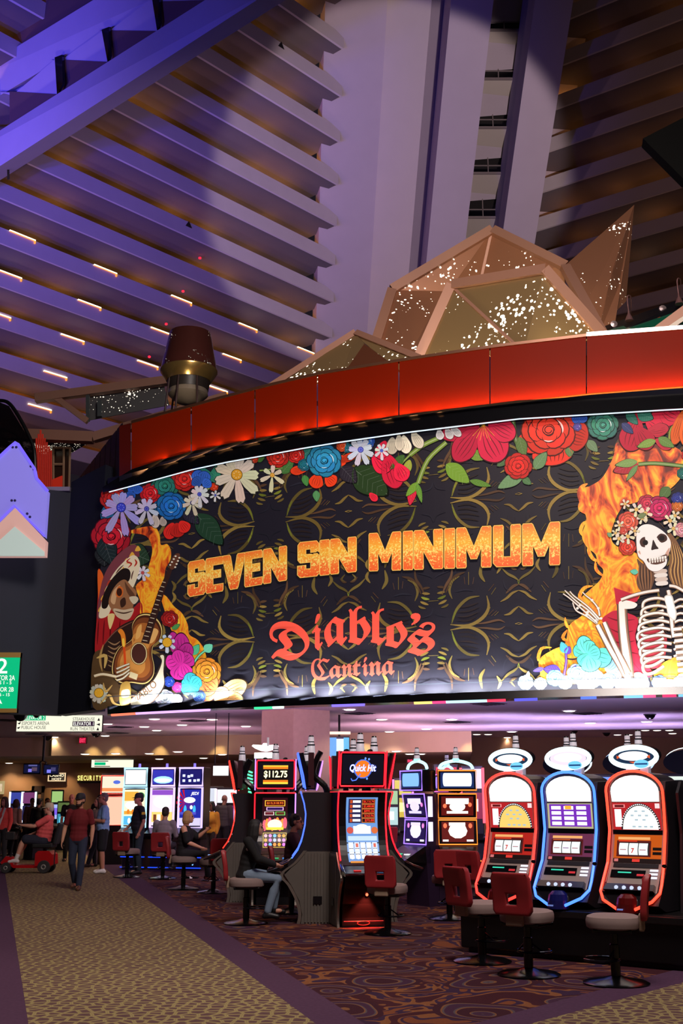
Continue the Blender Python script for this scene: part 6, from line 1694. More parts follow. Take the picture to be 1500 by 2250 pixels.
def paint_jackpot(t, FC, UF, up):
    w = lambda c, s=1.0: glow(c, s)
    items = [(w((70, 14, 30), 0.5), FC.rect(-0.62, 0.62, 0.84, 1.68, 0.004)), (w((250, 190, 60), 1.2), FC.rect(-0.50, 0.50, 1.545, 1.64, 0.006)), (w((110, 20, 14), 0.6), FC.rect(-0.46, 0.46, 1.555, 1.63, 0.008)), (w((255, 200, 240), 1.2), FC.rect(-0.42, 0.42, 1.475, 1.53, 0.006)), (w((60, 30, 120), 0.6), FC.rect(-0.38, 0.38, 1.482, 1.523, 0.008)), (w((240, 220, 220), 1.1), FC.rect(-0.52, -0.04, 1.40, 1.46, 0.006)), (w((120, 226, 110), 1.1), FC.rect(0.02, 0.5, 1.40, 1.46, 0.006)), (w((140, 40, 50), 0.6), FC.rect(-0.48, -0.08, 1.408, 1.452, 0.008)), (w((130, 60, 30), 0.6), FC.rect(0.06, 0.46, 1.408, 1.452, 0.008))]
    for i in range(9):
        u = -0.5 + i * 0.125
        items.append((w((255, 150, 60) if i % 2 else (255, 96, 120), 1.3), FC.ell(u, 1.24 + 0.02 * (i % 3), 0.1, 0.09, 0.007 + i * 0.0004)))
    items += [(w((255, 236, 190), 1.7), FC.ell(0, 1.25, 0.36, 0.085, 0.013)), (w((255, 210, 60), 1.4), FC.rect(-0.42, 0.42, 1.17, 1.21, 0.014)), (w((226, 196, 80), 1.0), FC.rect(-0.58, 0.58, 0.895, 1.125, 0.006)), (w((64, 10, 26), 0.4), FC.rect(-0.55, 0.55, 0.905, 1.115, 0.008))]
    cs = [(230, 150, 220), (190, 210, 255), (236, 170, 60), (120, 200, 255), (255, 190, 200), (230, 130, 230), (250, 160, 80)]
    for c in range(5):
        for r_ in range(3):
            items.append((w(cs[(c * 3 + r_ * 2) % 7], 1.2), FC.ell(-0.44 + c * 0.22, 0.942 + r_ * 0.068, 0.085, 0.028, 0.011, 8)))
    items += [(w((240, 230, 220), 1.0), FC.rect(-0.58, 0.58, 0.855, 0.885, 0.007))]
    multi(items, 'screen', t)
    FC.text('$13,318.93', -0.4, 0.4, 1.572, 1.612, w((255, 120, 40), 1.2), t, 0.012, 0.015)
    it = [(w((22, 20, 30), 0.4), UF.rect(-0.92, 0.92, 1.86, 2.25, 0.014, 1)), (w((240, 130, 30), 1.1), UF.rect(-0.66, 0.66, 1.90, 2.20, 0.016, 1)), (w((20, 12, 10), 0.4), UF.rect(-0.66, 0.66, 1.965, 2.14, 0.018, 1)), (w((255, 220, 70), 1.2), UF.rect(-0.66, 0.66, 1.90, 1.93, 0.018, 1)), (w((255, 200, 60), 1.2), UF.rect(-0.66, 0.66, 2.175, 2.2, 0.018, 1))]
    multi(it, 'screen', up)
    UF.text('$112.75', -0.62, 0.62, 1.99, 2.115, w((255, 250, 190), 1.8), up, 0.022, 0.03)
def paint_plain(cols):
    def f(t, FC, UF, up):
        items = [(glow(cols[0], 0.8), FC.rect(-0.62, 0.62, 0.84, 1.68, 0.004)), (glow(cols[1], 1.2), FC.ell(0, 1.45, 0.45, 0.12, 0.008)), (glow(cols[2], 1.0), FC.rect(-0.5, 0.5, 0.9, 1.15, 0.008))]
        multi(items, 'screen', t)
        multi([(glow(cols[1], 0.9), UF.rect(-0.9, 0.9, 1.86, 2.25, 0.014, 1)), (glow(cols[2], 1.2), UF.ell(0, 2.05, 0.5, 0.1, 0.018))], 'screen', up)
    return f
pod = Vector(loc_m(795, 2036))
rq = 0.20
q_m = curved_machine('curved red neon slot machine with a white reel screen, red chair before it', pod, rq, N_red, paint=paint_quick, base_glow=(1.0, 0.1, 0.05))
def around(base, rz, dx, dy): return Vector((base.x + dx * math.cos(rz) - dy * math.sin(rz), base.y + dx * math.sin(rz) + dy * math.cos(rz), 0))
curved_machine('curved slot machine seen edge-on with blue neon, its grey ribbed side to the aisle', around(pod, rq, -0.62, 0.84), rq - 1.74, N_blue, paint=paint_plain(((40, 200, 90), (220, 40, 60), (240, 220, 240))))
curved_machine('curved slot machine turned away to the right behind the red neon one', around(pod, rq, 0.44, 0.86), rq + 1.75, N_red, paint=paint_plain(((120, 40, 160), (250, 90, 60), (240, 240, 255))))
curved_machine('curved slot machine hidden behind the red neon pod', around(pod, rq, 0.25, 1.76), rq + PI, N_red, paint=paint_plain(((60, 60, 160), (250, 190, 60), (240, 240, 255))))
pod2 = Vector(loc_m(601, 1988))
r2 = 0.08
curved_machine('curved slot machine showing a golden dollar prize in its upper display', pod2, r2, N_red, paint=paint_jackpot, neon2=N_vio)
curved_machine('curved slot machine seen edge-on with a long red neon curve beside the blonde woman', around(pod2, r2, -0.62, 0.84), r2 - 1.66, N_or, paint=paint_plain(((250, 240, 240), (250, 90, 80), (240, 240, 255))))
curved_machine('curved slot machine turned to the right beside the square column', around(pod2, r2, 0.62, 0.84), r2 + 1.8, N_vio, paint=paint_plain(((60, 40, 160), (190, 190, 255), (240, 240, 255))))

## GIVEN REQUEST
Omit the pictures, and quote the material above exactly as given.

## SOLUTION
Continue the Blender Python script for this scene: part 6, from line 1694. More parts follow. Take the picture to be 1500 by 2250 pixels.
def paint_jackpot(t, FC, UF, up):
    w = lambda c, s=1.0: glow(c, s)
    items = [(w((70, 14, 30), 0.5), FC.rect(-0.62, 0.62, 0.84, 1.68, 0.004)), (w((250, 190, 60), 1.2), FC.rect(-0.50, 0.50, 1.545, 1.64, 0.006)), (w((110, 20, 14), 0.6), FC.rect(-0.46, 0.46, 1.555, 1.63, 0.008)), (w((255, 200, 240), 1.2), FC.rect(-0.42, 0.42, 1.475, 1.53, 0.006)), (w((60, 30, 120), 0.6), FC.rect(-0.38, 0.38, 1.482, 1.523, 0.008)), (w((240, 220, 220), 1.1), FC.rect(-0.52, -0.04, 1.40, 1.46, 0.006)), (w((120, 226, 110), 1.1), FC.rect(0.02, 0.5, 1.40, 1.46, 0.006)), (w((140, 40, 50), 0.6), FC.rect(-0.48, -0.08, 1.408, 1.452, 0.008)), (w((130, 60, 30), 0.6), FC.rect(0.06, 0.46, 1.408, 1.452, 0.008))]
    for i in range(9):
        u = -0.5 + i * 0.125
        items.append((w((255, 150, 60) if i % 2 else (255, 96, 120), 1.3), FC.ell(u, 1.24 + 0.02 * (i % 3), 0.1, 0.09, 0.007 + i * 0.0004)))
    items += [(w((255, 236, 190), 1.7), FC.ell(0, 1.25, 0.36, 0.085, 0.013)), (w((255, 210, 60), 1.4), FC.rect(-0.42, 0.42, 1.17, 1.21, 0.014)), (w((226, 196, 80), 1.0), FC.rect(-0.58, 0.58, 0.895, 1.125, 0.006)), (w((64, 10, 26), 0.4), FC.rect(-0.55, 0.55, 0.905, 1.115, 0.008))]
    cs = [(230, 150, 220), (190, 210, 255), (236, 170, 60), (120, 200, 255), (255, 190, 200), (230, 130, 230), (250, 160, 80)]
    for c in range(5):
        for r_ in range(3):
            items.append((w(cs[(c * 3 + r_ * 2) % 7], 1.2), FC.ell(-0.44 + c * 0.22, 0.942 + r_ * 0.068, 0.085, 0.028, 0.011, 8)))
    items += [(w((240, 230, 220), 1.0), FC.rect(-0.58, 0.58, 0.855, 0.885, 0.007))]
    multi(items, 'screen', t)
    FC.text('$13,318.93', -0.4, 0.4, 1.572, 1.612, w((255, 120, 40), 1.2), t, 0.012, 0.015)
    it = [(w((22, 20, 30), 0.4), UF.rect(-0.92, 0.92, 1.86, 2.25, 0.014, 1)), (w((240, 130, 30), 1.1), UF.rect(-0.66, 0.66, 1.90, 2.20, 0.016, 1)), (w((20, 12, 10), 0.4), UF.rect(-0.66, 0.66, 1.965, 2.14, 0.018, 1)), (w((255, 220, 70), 1.2), UF.rect(-0.66, 0.66, 1.90, 1.93, 0.018, 1)), (w((255, 200, 60), 1.2), UF.rect(-0.66, 0.66, 2.175, 2.2, 0.018, 1))]
    multi(it, 'screen', up)
    UF.text('$112.75', -0.62, 0.62, 1.99, 2.115, w((255, 250, 190), 1.8), up, 0.022, 0.03)
def paint_plain(cols):
    def f(t, FC, UF, up):
        items = [(glow(cols[0], 0.8), FC.rect(-0.62, 0.62, 0.84, 1.68, 0.004)), (glow(cols[1], 1.2), FC.ell(0, 1.45, 0.45, 0.12, 0.008)), (glow(cols[2], 1.0), FC.rect(-0.5, 0.5, 0.9, 1.15, 0.008))]
        multi(items, 'screen', t)
        multi([(glow(cols[1], 0.9), UF.rect(-0.9, 0.9, 1.86, 2.25, 0.014, 1)), (glow(cols[2], 1.2), UF.ell(0, 2.05, 0.5, 0.1, 0.018))], 'screen', up)
    return f
pod = Vector(loc_m(795, 2036))
rq = 0.20
q_m = curved_machine('curved red neon slot machine with a white reel screen, red chair before it', pod, rq, N_red, paint=paint_quick, base_glow=(1.0, 0.1, 0.05))
def around(base, rz, dx, dy): return Vector((base.x + dx * math.cos(rz) - dy * math.sin(rz), base.y + dx * math.sin(rz) + dy * math.cos(rz), 0))
curved_machine('curved slot machine seen edge-on with blue neon, its grey ribbed side to the aisle', around(pod, rq, -0.62, 0.84), rq - 1.74, N_blue, paint=paint_plain(((40, 200, 90), (220, 40, 60), (240, 220, 240))))
curved_machine('curved slot machine turned away to the right behind the red neon one', around(pod, rq, 0.44, 0.86), rq + 1.75, N_red, paint=paint_plain(((120, 40, 160), (250, 90, 60), (240, 240, 255))))
curved_machine('curved slot machine hidden behind the red neon pod', around(pod, rq, 0.25, 1.76), rq + PI, N_red, paint=paint_plain(((60, 60, 160), (250, 190, 60), (240, 240, 255))))
pod2 = Vector(loc_m(601, 1988))
r2 = 0.08
curved_machine('curved slot machine showing a golden dollar prize in its upper display', pod2, r2, N_red, paint=paint_jackpot, neon2=N_vio)
curved_machine('curved slot machine seen edge-on with a long red neon curve beside the blonde woman', around(pod2, r2, -0.62, 0.84), r2 - 1.66, N_or, paint=paint_plain(((250, 240, 240), (250, 90, 80), (240, 240, 255))))
curved_machine('curved slot machine turned to the right beside the square column', around(pod2, r2, 0.62, 0.84), r2 + 1.8, N_vio, paint=paint_plain(((60, 40, 160), (190, 190, 255), (240, 240, 255))))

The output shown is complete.